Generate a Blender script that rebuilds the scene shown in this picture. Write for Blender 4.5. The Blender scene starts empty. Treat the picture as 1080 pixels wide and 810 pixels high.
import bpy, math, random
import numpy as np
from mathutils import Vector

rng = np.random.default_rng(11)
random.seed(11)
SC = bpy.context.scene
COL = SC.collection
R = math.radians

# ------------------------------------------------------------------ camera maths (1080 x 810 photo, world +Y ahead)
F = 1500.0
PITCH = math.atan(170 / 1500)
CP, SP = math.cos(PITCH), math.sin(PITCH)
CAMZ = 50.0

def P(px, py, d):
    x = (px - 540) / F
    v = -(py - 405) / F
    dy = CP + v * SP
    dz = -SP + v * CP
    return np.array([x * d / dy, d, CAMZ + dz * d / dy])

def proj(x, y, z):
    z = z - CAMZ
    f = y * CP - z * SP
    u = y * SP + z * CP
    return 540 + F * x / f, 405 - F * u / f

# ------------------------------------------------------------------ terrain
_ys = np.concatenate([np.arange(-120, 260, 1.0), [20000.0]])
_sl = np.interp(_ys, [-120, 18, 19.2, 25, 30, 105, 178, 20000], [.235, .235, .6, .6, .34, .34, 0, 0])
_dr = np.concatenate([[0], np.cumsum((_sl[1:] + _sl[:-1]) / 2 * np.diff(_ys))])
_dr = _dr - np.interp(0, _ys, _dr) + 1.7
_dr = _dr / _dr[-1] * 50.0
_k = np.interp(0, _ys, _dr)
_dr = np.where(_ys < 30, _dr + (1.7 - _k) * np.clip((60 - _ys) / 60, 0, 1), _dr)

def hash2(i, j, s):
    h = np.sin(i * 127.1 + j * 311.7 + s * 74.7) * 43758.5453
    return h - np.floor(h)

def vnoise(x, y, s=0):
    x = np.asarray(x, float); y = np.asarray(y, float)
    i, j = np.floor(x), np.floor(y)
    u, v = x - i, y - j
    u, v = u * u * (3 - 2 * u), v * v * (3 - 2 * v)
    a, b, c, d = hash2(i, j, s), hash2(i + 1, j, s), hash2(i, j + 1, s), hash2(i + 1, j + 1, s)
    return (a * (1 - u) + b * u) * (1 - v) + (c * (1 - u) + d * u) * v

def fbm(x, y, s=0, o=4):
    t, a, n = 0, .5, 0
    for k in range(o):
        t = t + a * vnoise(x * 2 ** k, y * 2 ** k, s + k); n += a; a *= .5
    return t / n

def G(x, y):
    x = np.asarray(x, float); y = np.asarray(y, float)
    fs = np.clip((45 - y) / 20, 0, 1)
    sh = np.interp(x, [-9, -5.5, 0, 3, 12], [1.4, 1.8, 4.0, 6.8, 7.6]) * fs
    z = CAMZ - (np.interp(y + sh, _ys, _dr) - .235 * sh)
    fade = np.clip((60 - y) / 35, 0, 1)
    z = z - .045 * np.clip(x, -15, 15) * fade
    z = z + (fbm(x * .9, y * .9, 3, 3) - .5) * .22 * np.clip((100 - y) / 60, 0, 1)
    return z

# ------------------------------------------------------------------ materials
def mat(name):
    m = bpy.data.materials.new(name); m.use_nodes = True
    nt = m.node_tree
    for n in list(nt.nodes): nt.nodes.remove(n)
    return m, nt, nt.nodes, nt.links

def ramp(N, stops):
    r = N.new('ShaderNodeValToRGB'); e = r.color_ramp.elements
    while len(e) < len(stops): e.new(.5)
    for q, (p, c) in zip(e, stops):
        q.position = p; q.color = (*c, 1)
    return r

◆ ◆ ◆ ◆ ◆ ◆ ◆

■ **Short exercise**:
Quote the data above verbatim from its first line to the line that includes "from mathutils import Vector", with both boundary lines retained.

■ **Expected answer**:
Generate a Blender script that rebuilds the scene shown in this picture. Write for Blender 4.5. The Blender scene starts empty. Treat the picture as 1080 pixels wide and 810 pixels high.
import bpy, math, random
import numpy as np
from mathutils import Vector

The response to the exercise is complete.